When you start your career as a systems administrator you need to be a generalist. This might mean knowing about several operating systems such as Windows, Linux or Novell. You might even have a bit of routing and switching knowledge from one of Cisco’s certifications.

As you progress in your career, you will need to become more specific with your knowledge. A generalist has shallow knowledge of many topics. A specialist has deep knowledge of a significantly smaller number of topics.

The reason for this is simple. It takes time to develop a deeper understanding of a topic. What you are fighting against is that knowledge in IT is very transient – what is useful to know today will most likely useless to know in ten years time.
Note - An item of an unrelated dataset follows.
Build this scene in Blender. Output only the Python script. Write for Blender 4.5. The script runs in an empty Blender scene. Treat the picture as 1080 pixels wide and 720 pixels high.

Back in 1994, I was pretty deft at configuring Windows 3.11 boxes to work with Banyan Vines. Today that knowledge is almost useless to me.

Whereas it might only take a few weeks to pick up a generalist understanding of a topic, it might take a few years to gain a deep understanding of the same topic. It is the people with the deep understandings who can command a higher wage. Someone with only enough knowledge of Active Directory to pass the 70-294 exam isn’t going to command the wage of an Active Directory specialist who might get to consult on very large projects.

Where this is all going is that a few years after you got your first sets of certifications, you should know enough about what interests you to be heading down a more specialized path. You might start of with an MCSA and a Linux+, but five years down the track you are likely to have a specialized understanding of Windows or Linux, but unlikely to need a specialized understanding of both for your job.